Reforços inesperados
No início, todos contavam com eles. Mas lesões graves tiraram Anderson e Rui Costa das opções habituais de Jesualdo Ferreira e Fernando Santos, fazendo com que na soma dos minutos e dos desafios jogados apareçam como segundas linhas. E seguramente que, assim que eles regressarem, os treinadores se apressarão a encontrar-lhes espaço. Rui Costa chegou a ter definido um lugar no vértice mais avançado do losango de meio-campo, mas o sucesso de Simão a partir dali para os seus raides pelas alas já o empurrou, na última vez que regressou ao onze, para a posição de médio esquerdo, onde deve voltar a roubar o lugar a Karagounis. Quanto a Anderson, são muitas as opções ao dispor de Jesualdo: pode sacrificar Paulo Assunção e fazer recuar Meireles, pode tirar o próprio Meireles ou até meter o jovem brasileiro no trio de ataque, com Quaresma e Lisandro. A ver, este mês.




ENTREVISTA
O uruguaio Lipatín forma com o seu compatriota Carlos Bueno a dupla com mais golos feitos depois de começar no banco de suplentes

“Gostava de ter a fome do Bueno”

– Fez os seus últimos três golos depois de começar no banco. Há algum segredo?
– O que me ajuda é condicionar-me àquilo que o treinador quer, é usar de uma forma positiva aquilo que ele me diz, sem criar obstáculos ou barreiras. Claro que todos os jogadores querem entrar de início, mas eu procuro não me aborrecer se isso não suceder.
- Mas encara os jogos da mesma forma, quer entre de início ou seja chamado já para os minutos finais?
- Repare que, como sou um atacante, se eu entro durante um jogo é sinal de que as coisas não estão a correr bem para o Marítimo. São geralmente casos em que precisamos de virar um resultado. E isso favorece-me, pois eu dependo da predisposição atacante dos meus colegas. Se entro de início é diferente, pois o jogo ainda não tem uma direcção definida.
- Nos inúmeros clubes por onde passou já vivera uma situação como esta?
- Já. No México, quando joguei no América, fiz cinco golos depois de sair do banco. E lembro-me de um clássico, contra o Guadalajara, em que entrei aos 82 minutos para o lugar do Zamorano e tive a felicidade de fazer um golo na primeira bola que toquei.
- Você já é mais brasileiro do que uruguaio…
- É. Fui para o Brasil com sete anos.
- Mas digo-lhe isto porque os dois suplentes mais goleadores da Liga são o Bueno e você.
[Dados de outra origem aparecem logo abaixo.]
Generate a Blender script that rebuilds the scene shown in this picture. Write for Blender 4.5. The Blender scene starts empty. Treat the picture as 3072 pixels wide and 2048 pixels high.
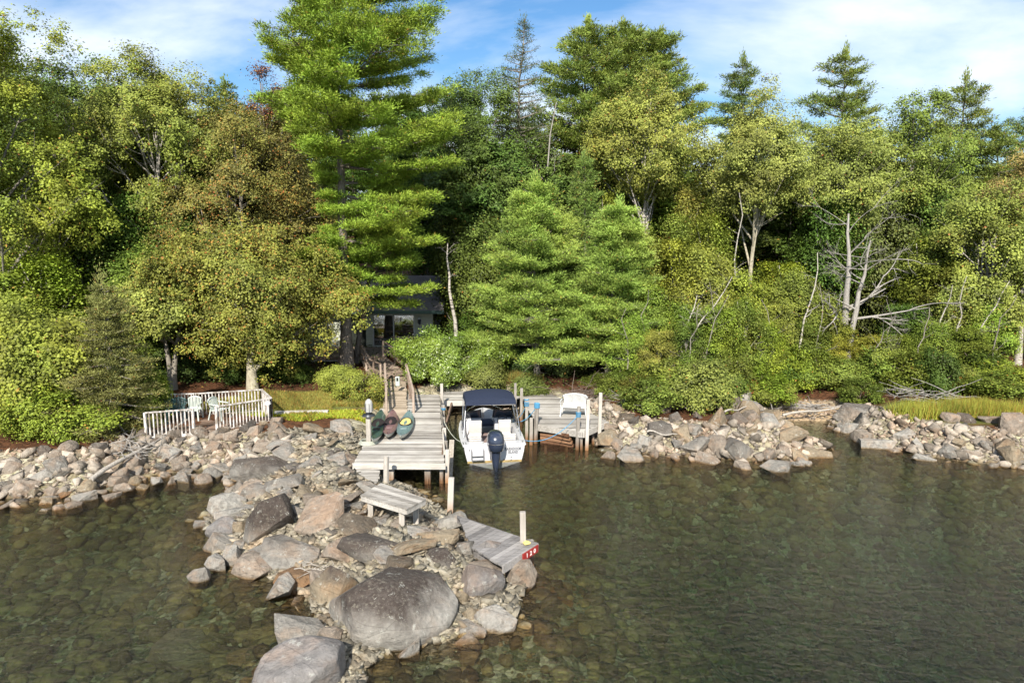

Dois uruguaios. É uma característica nacional?
- A garra é uma característica dos uruguaios e é uma virtude muito boa do Bueno. Não tem tido muita sorte, às vezes joga bem e não faz golos, mas dá sempre tudo, com chuva ou com sol. Estimula-me vê-lo jogar. Gostava de ter essa fome de bola que ele mostra.